Start of PROVIDED DATA
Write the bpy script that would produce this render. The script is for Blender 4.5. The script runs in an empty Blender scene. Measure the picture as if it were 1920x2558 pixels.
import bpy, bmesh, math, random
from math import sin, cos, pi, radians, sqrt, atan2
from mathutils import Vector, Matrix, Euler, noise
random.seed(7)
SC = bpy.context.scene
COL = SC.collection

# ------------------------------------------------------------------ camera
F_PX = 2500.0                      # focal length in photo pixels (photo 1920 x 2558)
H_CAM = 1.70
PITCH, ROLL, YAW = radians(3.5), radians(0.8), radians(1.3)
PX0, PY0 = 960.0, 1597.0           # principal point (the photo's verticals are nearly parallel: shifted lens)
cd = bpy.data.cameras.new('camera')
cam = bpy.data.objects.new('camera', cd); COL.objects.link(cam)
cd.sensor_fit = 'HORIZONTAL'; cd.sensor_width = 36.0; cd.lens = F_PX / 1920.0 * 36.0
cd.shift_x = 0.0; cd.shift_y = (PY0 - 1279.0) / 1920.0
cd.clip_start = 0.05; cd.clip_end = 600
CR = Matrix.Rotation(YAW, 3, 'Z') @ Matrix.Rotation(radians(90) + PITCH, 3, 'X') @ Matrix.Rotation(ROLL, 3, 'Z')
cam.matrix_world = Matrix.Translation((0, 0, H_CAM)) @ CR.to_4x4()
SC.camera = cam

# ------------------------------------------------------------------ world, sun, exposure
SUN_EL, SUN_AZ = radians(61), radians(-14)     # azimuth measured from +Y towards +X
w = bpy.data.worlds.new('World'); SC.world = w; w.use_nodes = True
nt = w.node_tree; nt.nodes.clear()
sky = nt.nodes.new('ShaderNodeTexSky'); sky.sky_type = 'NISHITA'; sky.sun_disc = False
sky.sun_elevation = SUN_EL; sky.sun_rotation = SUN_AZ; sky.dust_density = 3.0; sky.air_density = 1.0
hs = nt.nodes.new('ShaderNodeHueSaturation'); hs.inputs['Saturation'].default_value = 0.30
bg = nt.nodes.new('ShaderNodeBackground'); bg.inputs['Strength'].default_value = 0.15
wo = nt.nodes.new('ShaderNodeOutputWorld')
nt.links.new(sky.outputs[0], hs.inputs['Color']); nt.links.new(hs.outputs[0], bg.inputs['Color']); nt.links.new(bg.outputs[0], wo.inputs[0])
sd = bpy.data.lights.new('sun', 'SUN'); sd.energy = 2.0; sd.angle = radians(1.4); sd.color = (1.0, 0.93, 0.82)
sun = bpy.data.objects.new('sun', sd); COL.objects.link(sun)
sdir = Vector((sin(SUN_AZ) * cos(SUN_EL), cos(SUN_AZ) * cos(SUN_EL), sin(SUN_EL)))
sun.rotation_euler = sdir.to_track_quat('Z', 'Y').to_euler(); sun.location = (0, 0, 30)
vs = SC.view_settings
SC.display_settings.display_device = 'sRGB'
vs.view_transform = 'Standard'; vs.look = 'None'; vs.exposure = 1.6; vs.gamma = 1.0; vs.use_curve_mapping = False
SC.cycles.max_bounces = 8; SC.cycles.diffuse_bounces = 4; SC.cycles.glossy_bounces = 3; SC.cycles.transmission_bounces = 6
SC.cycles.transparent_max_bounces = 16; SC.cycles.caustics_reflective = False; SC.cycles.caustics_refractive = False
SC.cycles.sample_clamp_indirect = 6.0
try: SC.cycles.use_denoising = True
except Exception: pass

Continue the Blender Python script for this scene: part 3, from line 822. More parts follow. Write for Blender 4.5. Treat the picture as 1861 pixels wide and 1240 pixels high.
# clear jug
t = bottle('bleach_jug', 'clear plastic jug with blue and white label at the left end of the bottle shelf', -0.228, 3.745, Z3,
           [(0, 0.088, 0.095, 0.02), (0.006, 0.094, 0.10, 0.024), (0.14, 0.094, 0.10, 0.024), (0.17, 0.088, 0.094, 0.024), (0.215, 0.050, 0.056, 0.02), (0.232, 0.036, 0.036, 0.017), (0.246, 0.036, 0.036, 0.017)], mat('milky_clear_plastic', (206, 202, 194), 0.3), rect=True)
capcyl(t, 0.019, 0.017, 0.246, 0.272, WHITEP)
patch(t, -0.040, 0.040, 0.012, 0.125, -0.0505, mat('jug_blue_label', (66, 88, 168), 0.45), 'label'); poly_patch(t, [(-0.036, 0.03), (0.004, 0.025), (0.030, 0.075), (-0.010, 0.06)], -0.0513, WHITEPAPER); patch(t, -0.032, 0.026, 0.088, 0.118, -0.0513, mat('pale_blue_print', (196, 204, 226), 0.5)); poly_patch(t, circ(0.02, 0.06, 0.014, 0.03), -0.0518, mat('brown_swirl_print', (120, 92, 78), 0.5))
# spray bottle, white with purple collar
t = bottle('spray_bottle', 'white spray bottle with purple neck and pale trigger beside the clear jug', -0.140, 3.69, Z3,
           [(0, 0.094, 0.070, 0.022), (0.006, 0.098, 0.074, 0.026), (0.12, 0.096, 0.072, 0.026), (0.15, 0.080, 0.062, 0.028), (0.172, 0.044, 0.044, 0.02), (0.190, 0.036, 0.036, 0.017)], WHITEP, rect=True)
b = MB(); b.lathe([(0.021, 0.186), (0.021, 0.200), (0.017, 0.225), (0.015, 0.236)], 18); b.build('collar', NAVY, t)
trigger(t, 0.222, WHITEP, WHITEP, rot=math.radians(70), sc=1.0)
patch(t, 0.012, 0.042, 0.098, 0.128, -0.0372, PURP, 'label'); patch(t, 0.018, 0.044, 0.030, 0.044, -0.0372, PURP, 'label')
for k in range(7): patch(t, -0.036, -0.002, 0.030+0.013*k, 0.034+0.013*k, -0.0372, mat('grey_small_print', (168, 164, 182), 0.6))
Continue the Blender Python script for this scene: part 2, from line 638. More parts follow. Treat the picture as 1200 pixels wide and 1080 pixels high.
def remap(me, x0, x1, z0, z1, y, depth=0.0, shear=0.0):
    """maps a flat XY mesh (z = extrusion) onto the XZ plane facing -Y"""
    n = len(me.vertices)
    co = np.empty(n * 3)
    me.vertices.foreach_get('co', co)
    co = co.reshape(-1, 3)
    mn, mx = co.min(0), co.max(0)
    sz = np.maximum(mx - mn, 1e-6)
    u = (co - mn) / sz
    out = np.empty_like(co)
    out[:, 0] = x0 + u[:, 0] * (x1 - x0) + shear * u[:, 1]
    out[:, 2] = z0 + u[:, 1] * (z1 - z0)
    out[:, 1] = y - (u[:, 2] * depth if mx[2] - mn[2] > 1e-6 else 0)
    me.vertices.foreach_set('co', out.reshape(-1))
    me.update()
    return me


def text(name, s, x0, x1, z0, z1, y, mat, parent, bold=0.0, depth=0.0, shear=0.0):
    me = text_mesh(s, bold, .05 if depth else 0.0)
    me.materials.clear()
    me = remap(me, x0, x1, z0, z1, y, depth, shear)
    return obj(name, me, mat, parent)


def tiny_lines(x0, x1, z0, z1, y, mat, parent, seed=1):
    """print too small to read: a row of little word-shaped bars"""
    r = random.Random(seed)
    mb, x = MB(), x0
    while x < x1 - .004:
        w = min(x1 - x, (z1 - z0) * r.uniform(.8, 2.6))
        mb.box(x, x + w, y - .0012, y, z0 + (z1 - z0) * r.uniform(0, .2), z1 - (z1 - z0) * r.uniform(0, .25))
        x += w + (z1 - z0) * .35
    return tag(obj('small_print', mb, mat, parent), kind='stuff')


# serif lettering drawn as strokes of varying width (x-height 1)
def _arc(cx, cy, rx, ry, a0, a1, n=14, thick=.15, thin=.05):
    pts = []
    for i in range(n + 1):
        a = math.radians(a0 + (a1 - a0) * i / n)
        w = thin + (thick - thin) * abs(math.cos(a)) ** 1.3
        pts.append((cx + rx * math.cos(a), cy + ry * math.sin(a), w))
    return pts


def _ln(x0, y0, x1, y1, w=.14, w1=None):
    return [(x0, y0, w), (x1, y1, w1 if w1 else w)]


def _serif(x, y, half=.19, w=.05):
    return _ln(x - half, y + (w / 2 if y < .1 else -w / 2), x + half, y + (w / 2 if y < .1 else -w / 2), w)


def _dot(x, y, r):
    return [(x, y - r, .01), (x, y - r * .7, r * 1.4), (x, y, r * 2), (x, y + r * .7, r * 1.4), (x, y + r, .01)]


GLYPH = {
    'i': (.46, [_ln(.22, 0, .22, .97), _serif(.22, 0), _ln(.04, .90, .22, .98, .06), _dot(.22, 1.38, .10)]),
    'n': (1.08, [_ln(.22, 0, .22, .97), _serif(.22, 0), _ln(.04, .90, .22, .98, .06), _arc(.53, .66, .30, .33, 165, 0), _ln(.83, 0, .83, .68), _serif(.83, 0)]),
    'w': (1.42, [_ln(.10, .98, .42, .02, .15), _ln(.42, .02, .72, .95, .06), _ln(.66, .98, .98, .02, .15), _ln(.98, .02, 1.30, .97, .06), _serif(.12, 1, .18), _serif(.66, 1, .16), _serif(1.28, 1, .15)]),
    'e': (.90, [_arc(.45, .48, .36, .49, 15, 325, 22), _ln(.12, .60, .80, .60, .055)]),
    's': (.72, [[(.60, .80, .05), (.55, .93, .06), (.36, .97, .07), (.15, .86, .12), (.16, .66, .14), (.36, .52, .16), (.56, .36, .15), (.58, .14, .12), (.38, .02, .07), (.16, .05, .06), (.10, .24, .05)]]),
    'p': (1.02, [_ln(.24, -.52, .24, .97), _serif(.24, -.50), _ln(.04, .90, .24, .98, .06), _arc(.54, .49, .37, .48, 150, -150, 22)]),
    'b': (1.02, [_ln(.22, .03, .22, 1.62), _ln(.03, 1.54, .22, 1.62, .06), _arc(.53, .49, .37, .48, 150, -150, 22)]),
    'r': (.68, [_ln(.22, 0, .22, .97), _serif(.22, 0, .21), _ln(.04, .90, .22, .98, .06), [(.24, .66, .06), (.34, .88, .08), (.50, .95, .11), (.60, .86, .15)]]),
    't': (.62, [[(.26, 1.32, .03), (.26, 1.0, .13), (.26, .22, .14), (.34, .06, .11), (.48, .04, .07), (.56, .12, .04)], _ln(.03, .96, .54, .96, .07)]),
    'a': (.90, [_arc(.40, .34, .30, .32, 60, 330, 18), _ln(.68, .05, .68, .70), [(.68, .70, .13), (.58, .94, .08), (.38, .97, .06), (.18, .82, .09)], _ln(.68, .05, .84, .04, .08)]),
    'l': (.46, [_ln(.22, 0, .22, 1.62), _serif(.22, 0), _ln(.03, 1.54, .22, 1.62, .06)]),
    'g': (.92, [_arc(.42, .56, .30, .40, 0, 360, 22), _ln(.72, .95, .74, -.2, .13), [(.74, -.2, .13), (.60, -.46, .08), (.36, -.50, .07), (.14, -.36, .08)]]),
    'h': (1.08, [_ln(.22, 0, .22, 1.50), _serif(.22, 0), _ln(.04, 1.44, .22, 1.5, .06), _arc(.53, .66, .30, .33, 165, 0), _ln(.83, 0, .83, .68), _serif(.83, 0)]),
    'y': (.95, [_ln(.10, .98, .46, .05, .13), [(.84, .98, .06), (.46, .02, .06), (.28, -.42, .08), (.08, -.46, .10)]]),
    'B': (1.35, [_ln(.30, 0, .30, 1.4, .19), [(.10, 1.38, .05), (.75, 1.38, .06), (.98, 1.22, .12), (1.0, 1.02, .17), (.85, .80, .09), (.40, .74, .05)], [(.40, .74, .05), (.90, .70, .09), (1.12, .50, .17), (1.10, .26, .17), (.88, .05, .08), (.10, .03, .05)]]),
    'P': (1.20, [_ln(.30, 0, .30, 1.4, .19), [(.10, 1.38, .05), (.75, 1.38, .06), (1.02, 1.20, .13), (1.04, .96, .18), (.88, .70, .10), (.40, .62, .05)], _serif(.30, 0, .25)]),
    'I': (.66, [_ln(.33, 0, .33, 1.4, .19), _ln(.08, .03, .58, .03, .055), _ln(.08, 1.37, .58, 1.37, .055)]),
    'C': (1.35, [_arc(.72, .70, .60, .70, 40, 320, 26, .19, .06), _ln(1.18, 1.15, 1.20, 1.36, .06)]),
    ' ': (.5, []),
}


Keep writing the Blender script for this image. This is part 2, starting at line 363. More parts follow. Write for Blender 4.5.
End of PROVIDED DATA
• _WHAT IS EXPECTED_
Verbatim output is expected for the lines from the start of the data to the line in which "SC.camera = cam" appears, both included.

• _SOLUTION BELOW_
Write the bpy script that would produce this render. The script is for Blender 4.5. The script runs in an empty Blender scene. Measure the picture as if it were 1920x2558 pixels.
import bpy, bmesh, math, random
from math import sin, cos, pi, radians, sqrt, atan2
from mathutils import Vector, Matrix, Euler, noise
random.seed(7)
SC = bpy.context.scene
COL = SC.collection

# ------------------------------------------------------------------ camera
F_PX = 2500.0                      # focal length in photo pixels (photo 1920 x 2558)
H_CAM = 1.70
PITCH, ROLL, YAW = radians(3.5), radians(0.8), radians(1.3)
PX0, PY0 = 960.0, 1597.0           # principal point (the photo's verticals are nearly parallel: shifted lens)
cd = bpy.data.cameras.new('camera')
cam = bpy.data.objects.new('camera', cd); COL.objects.link(cam)
cd.sensor_fit = 'HORIZONTAL'; cd.sensor_width = 36.0; cd.lens = F_PX / 1920.0 * 36.0
cd.shift_x = 0.0; cd.shift_y = (PY0 - 1279.0) / 1920.0
cd.clip_start = 0.05; cd.clip_end = 600
CR = Matrix.Rotation(YAW, 3, 'Z') @ Matrix.Rotation(radians(90) + PITCH, 3, 'X') @ Matrix.Rotation(ROLL, 3, 'Z')
cam.matrix_world = Matrix.Translation((0, 0, H_CAM)) @ CR.to_4x4()
SC.camera = cam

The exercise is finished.